Provided material »
****************************************
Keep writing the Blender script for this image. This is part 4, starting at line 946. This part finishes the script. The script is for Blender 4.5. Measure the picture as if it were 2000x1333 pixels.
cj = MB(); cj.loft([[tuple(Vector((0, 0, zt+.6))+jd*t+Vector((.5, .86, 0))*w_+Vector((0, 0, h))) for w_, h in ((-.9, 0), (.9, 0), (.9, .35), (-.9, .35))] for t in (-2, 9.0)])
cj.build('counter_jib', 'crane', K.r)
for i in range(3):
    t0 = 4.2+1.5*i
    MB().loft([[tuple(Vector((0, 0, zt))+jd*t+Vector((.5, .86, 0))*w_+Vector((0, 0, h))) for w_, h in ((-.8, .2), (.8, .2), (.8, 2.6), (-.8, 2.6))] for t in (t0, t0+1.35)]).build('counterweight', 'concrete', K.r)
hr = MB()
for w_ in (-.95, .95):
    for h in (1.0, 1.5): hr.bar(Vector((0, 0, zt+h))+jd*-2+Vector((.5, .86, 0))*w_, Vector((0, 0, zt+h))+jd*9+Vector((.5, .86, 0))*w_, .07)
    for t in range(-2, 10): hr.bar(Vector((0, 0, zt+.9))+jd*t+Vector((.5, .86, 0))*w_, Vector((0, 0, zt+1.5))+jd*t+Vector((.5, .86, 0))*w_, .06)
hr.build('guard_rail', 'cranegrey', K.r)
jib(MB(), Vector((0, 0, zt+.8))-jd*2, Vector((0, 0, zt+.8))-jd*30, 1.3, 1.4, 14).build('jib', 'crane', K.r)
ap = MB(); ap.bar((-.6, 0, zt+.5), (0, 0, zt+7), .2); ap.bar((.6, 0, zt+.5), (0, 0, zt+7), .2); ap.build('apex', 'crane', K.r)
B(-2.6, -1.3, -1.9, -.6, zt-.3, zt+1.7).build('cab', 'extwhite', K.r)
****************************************
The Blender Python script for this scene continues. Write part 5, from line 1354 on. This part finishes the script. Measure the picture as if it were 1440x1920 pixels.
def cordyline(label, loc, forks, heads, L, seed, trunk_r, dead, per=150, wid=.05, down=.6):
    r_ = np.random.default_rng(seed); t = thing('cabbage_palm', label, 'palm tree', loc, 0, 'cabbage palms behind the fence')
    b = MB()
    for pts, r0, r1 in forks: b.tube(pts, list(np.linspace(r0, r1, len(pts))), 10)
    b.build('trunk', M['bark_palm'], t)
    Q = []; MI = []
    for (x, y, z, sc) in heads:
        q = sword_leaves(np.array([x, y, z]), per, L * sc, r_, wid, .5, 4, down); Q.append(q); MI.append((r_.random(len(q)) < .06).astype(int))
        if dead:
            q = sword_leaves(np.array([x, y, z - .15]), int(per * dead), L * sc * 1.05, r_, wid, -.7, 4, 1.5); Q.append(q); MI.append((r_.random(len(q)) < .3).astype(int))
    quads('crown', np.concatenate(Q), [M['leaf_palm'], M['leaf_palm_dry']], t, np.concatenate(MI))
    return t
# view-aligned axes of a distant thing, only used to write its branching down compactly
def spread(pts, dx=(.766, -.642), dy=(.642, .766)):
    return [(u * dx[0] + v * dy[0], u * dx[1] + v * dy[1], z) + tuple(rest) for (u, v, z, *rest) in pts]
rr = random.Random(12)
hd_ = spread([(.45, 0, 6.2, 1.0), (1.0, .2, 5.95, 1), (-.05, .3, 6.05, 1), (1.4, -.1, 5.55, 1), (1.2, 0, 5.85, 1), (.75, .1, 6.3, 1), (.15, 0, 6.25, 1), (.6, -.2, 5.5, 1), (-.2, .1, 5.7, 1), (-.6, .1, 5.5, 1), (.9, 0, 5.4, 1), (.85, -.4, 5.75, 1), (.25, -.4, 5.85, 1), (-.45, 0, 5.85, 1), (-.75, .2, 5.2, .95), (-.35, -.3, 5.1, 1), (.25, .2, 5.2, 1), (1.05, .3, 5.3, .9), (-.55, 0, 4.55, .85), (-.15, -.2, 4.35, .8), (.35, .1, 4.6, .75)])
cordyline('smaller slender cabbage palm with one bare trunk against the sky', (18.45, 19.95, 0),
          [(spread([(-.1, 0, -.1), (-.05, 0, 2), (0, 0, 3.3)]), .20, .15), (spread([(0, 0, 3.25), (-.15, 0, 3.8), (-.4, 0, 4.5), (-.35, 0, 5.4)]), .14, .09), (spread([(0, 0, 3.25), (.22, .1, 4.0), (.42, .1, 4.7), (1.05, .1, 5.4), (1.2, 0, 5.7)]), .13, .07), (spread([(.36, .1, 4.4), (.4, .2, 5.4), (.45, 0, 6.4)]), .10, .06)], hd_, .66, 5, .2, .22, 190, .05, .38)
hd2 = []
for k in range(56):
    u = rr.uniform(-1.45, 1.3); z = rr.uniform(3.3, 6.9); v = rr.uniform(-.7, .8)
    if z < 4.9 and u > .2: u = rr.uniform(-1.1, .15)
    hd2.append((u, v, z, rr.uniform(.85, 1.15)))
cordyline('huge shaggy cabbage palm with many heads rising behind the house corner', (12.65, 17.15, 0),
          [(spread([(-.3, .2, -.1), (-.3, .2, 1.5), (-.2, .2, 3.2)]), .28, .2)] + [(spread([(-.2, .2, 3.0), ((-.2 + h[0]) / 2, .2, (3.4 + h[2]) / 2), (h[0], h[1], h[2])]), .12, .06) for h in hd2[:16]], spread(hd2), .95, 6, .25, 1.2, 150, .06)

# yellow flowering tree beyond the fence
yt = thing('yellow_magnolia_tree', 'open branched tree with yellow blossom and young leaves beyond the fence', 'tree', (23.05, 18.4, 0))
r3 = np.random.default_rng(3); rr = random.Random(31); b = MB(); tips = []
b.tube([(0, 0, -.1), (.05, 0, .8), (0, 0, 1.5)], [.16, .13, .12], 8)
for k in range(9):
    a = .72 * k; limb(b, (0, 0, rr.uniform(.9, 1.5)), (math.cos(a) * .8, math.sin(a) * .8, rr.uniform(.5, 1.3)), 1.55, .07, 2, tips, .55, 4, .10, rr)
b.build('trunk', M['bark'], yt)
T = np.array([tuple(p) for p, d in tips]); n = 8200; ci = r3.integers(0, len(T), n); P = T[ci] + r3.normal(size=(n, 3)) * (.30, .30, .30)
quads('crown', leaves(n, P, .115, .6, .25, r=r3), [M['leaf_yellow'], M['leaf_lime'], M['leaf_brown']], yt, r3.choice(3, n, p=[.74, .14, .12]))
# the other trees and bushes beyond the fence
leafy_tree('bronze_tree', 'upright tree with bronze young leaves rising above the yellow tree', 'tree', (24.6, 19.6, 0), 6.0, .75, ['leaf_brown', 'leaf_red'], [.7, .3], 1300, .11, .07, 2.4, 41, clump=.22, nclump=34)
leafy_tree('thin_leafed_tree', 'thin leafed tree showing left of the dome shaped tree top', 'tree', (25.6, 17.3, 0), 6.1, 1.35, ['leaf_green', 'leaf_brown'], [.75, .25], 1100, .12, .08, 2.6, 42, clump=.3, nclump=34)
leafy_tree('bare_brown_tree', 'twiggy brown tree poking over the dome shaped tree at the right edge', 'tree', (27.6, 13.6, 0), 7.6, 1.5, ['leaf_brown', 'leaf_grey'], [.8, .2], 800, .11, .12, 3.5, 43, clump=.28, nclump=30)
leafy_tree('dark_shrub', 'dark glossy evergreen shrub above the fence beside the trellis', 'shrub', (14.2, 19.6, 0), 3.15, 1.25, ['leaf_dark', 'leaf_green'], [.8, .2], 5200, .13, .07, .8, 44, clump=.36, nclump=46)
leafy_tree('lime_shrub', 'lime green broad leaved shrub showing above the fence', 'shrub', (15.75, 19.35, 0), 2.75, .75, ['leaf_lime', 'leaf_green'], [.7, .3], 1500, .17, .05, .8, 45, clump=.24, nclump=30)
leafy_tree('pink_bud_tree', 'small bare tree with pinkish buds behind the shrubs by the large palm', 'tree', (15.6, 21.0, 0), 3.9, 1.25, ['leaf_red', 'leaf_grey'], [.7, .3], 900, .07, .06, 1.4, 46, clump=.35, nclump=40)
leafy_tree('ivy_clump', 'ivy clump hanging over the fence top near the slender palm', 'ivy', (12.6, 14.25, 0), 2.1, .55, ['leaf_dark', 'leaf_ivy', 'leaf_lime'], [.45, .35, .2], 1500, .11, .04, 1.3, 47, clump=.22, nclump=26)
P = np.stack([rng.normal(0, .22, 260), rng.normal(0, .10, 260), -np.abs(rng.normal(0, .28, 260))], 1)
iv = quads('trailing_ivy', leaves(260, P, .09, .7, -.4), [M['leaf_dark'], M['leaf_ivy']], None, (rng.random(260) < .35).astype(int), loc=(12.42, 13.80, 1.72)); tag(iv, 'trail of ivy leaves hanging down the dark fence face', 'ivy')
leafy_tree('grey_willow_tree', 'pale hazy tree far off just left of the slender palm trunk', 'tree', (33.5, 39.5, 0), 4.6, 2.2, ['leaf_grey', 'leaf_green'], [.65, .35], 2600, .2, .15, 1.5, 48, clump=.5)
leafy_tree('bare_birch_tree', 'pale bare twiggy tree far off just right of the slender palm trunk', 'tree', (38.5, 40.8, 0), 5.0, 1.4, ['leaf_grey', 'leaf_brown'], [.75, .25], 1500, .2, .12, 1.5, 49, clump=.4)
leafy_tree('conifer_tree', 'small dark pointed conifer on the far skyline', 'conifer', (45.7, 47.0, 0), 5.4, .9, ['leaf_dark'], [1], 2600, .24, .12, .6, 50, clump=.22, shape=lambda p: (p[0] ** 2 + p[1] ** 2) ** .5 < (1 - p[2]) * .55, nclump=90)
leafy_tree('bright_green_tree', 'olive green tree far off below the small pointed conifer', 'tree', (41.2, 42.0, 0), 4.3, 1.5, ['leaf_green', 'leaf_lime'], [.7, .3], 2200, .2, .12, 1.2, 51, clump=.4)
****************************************
Your task » Only the lines from the line with "Keep writing the" to the line with "zt+1.7).build('cab', 'extwhite', K.r)", inclusive, are to be printed, exactly as they appear.

Final result »
Keep writing the Blender script for this image. This is part 4, starting at line 946. This part finishes the script. The script is for Blender 4.5. Measure the picture as if it were 2000x1333 pixels.
cj = MB(); cj.loft([[tuple(Vector((0, 0, zt+.6))+jd*t+Vector((.5, .86, 0))*w_+Vector((0, 0, h))) for w_, h in ((-.9, 0), (.9, 0), (.9, .35), (-.9, .35))] for t in (-2, 9.0)])
cj.build('counter_jib', 'crane', K.r)
for i in range(3):
    t0 = 4.2+1.5*i
    MB().loft([[tuple(Vector((0, 0, zt))+jd*t+Vector((.5, .86, 0))*w_+Vector((0, 0, h))) for w_, h in ((-.8, .2), (.8, .2), (.8, 2.6), (-.8, 2.6))] for t in (t0, t0+1.35)]).build('counterweight', 'concrete', K.r)
hr = MB()
for w_ in (-.95, .95):
    for h in (1.0, 1.5): hr.bar(Vector((0, 0, zt+h))+jd*-2+Vector((.5, .86, 0))*w_, Vector((0, 0, zt+h))+jd*9+Vector((.5, .86, 0))*w_, .07)
    for t in range(-2, 10): hr.bar(Vector((0, 0, zt+.9))+jd*t+Vector((.5, .86, 0))*w_, Vector((0, 0, zt+1.5))+jd*t+Vector((.5, .86, 0))*w_, .06)
hr.build('guard_rail', 'cranegrey', K.r)
jib(MB(), Vector((0, 0, zt+.8))-jd*2, Vector((0, 0, zt+.8))-jd*30, 1.3, 1.4, 14).build('jib', 'crane', K.r)
ap = MB(); ap.bar((-.6, 0, zt+.5), (0, 0, zt+7), .2); ap.bar((.6, 0, zt+.5), (0, 0, zt+7), .2); ap.build('apex', 'crane', K.r)
B(-2.6, -1.3, -1.9, -.6, zt-.3, zt+1.7).build('cab', 'extwhite', K.r)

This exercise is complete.